Pensé que sería bueno hacerlo, pero posiblemente el hado había tomado otras decisiones para conmigo y ya estaba yo en otras cosas más bien lejanas a la música. Y no creo además ser de esas personas capaces de llevar varias tareas exitosamente al mismo tiempo y para poder cumplir con mis estudios, no habría podido desdoblarme, aunque siempre soñé tocar un instrumento y la música siempre me fascinó.

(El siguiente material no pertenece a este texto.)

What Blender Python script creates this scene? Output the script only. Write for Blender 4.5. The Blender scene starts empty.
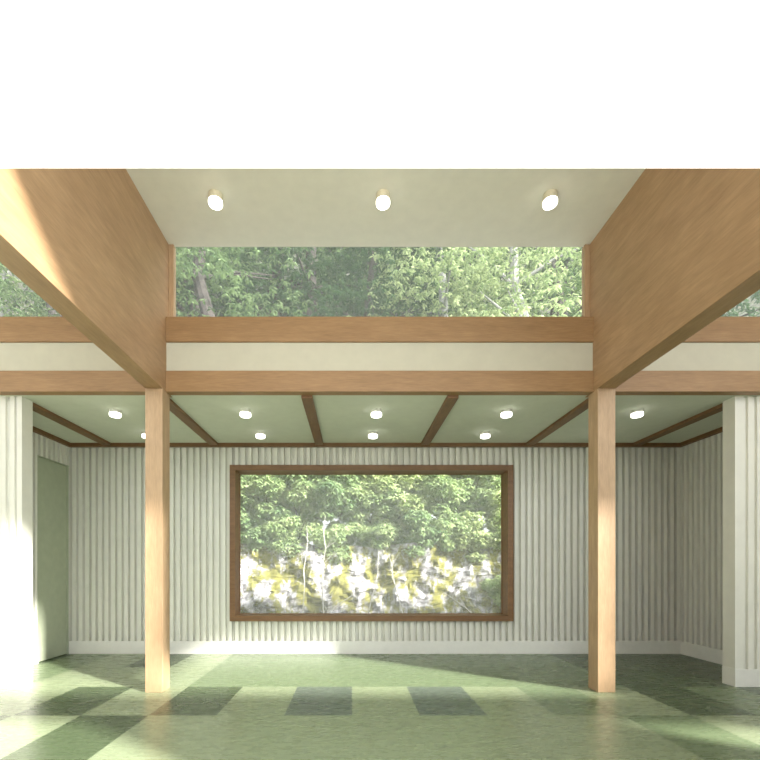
import bpy, bmesh, math, random
from mathutils import Vector, Matrix, noise
S = bpy.context.scene
C = S.collection
PI = math.pi

# ------------------------------------------------------------ camera, sky, sun, exposure
EYE = 1.15
cam = bpy.data.cameras.new('camera'); cam_o = bpy.data.objects.new('camera', cam); C.objects.link(cam_o)
cam_o.location = (0, 0, EYE); cam_o.rotation_euler = (PI/2, 0, 0)
cam.sensor_width = 36; cam.lens = 430/760*36
cam.shift_x = 28/760; cam.shift_y = 188/760
cam.clip_start = 0.05; cam.clip_end = 300
S.camera = cam_o

w = bpy.data.worlds.new('sky'); S.world = w; w.use_nodes = True
bgn = w.node_tree.nodes['Background']
bgn.inputs[0].default_value = (0.93, 0.97, 1.0, 1)
_nt = w.node_tree                      # bright hazy sky, brighter towards the sun
_tc = _nt.nodes.new('ShaderNodeTexCoord'); _dp = _nt.nodes.new('ShaderNodeVectorMath'); _dp.operation = 'DOT_PRODUCT'
_dp.inputs[1].default_value = Vector((1.45, -0.6, 0.5)).normalized()
_mr = _nt.nodes.new('ShaderNodeMapRange')
_mr.inputs['From Min'].default_value = -0.8; _mr.inputs['From Max'].default_value = 1.0
_mr.inputs['To Min'].default_value = 0.5; _mr.inputs['To Max'].default_value = 3.9
_nt.links.new(_tc.outputs['Generated'], _dp.inputs[0]); _nt.links.new(_dp.outputs['Value'], _mr.inputs['Value'])
_nt.links.new(_mr.outputs[0], bgn.inputs[1])

sun = bpy.data.lights.new('sun', 'SUN'); sun_o = bpy.data.objects.new('sun', sun); C.objects.link(sun_o)
sun.energy = 13.0; sun.angle = math.radians(3.5); sun.color = (1.0, 0.97, 0.91)
SUN_DIR = Vector((-1.45, 1.0, -0.90)).normalized()
sun_o.rotation_euler = SUN_DIR.to_track_quat('-Z', 'Y').to_euler()
sun_o.location = (8, -6, 8)

S.view_settings.view_transform = 'Standard'; S.view_settings.look = 'None'
S.view_settings.gamma = 1; S.view_settings.use_curve_mapping = False
S.view_settings.exposure = 0.42

# ------------------------------------------------------------ materials
def nodes_mat(name):
    m = bpy.data.materials.new(name); m.use_nodes = True
    nt = m.node_tree; return m, nt, nt.nodes['Principled BSDF']
def ramp(nt, fac, stops):
    r = nt.nodes.new('ShaderNodeValToRGB')
    els = r.color_ramp.elements
    while len(els) < len(stops): els.new(0.5)
    for e, (p, c) in zip(els, stops): e.position = p; e.color = (*c, 1)
    nt.links.new(fac, r.inputs[0]); return r.outputs[0]
def noise_tex(nt, scale, detail=4, mapping=(1,1,1), rough=0.55, coord='Object'):
    tc = nt.nodes.new('ShaderNodeTexCoord'); mp = nt.nodes.new('ShaderNodeMapping')
    mp.inputs['Scale'].default_value = mapping
    n = nt.nodes.new('ShaderNodeTexNoise'); n.inputs['Scale'].default_value = scale
    n.inputs['Detail'].default_value = detail; n.inputs['Roughness'].default_value = rough
    nt.links.new(tc.outputs[coord], mp.inputs[0]); nt.links.new(mp.outputs[0], n.inputs['Vector'])
    return n.outputs['Fac']
def mul(nt, a, b, f=1.0):
    x = nt.nodes.new('ShaderNodeMixRGB'); x.blend_type = 'MULTIPLY'; x.inputs[0].default_value = f
    nt.links.new(a, x.inputs[1]); nt.links.new(b, x.inputs[2]); return x.outputs[0]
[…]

Un día supe de la muerte de don Epifanio. Me contaron que había sido un sepelio conmovedor. Yo posiblemente no estaba ya en Curridabat para ese entonces y la vida me había arrancado del pueblito. Pero dicen que la población se volcó sobre el maestro en su despedida y que mientras lo llevaban hacia el cementerio, la trompeta fue colocada sobre el féretro. Debió de haber sido impresionante.
¡Me conmueve imaginarlo!
Curridabat siempre recordará a su maestro de música, don Epifanio Sánchez. ¡Sánchez! apellido indígena de aquel pueblo de raíces antiguas. Sánchez como el indio Sánchez, el famoso dibujante que ilustrara los cuentos de mi tía Panchita, de Carmen Lyra, y Sánchez como tantos otros en Curridabat, orgullosamente descendientes de Currirava.
En lo que a mí respecta, pues, ni modo. Aquí les queda esta historia y ya no hay marcha atrás. Si no hubiera sido por aquel invierno, a lo mejor hubiera sido trompetista, pero en Curridabat los inviernos son así, determinantes. Y las lluvias suelen ser de ese modo, profundas e inesperadas, y en un dos por tres le cambian la vida cualquiera.
Por eso no fui trompetista. Pero me quedó el alma así, como la lluvia.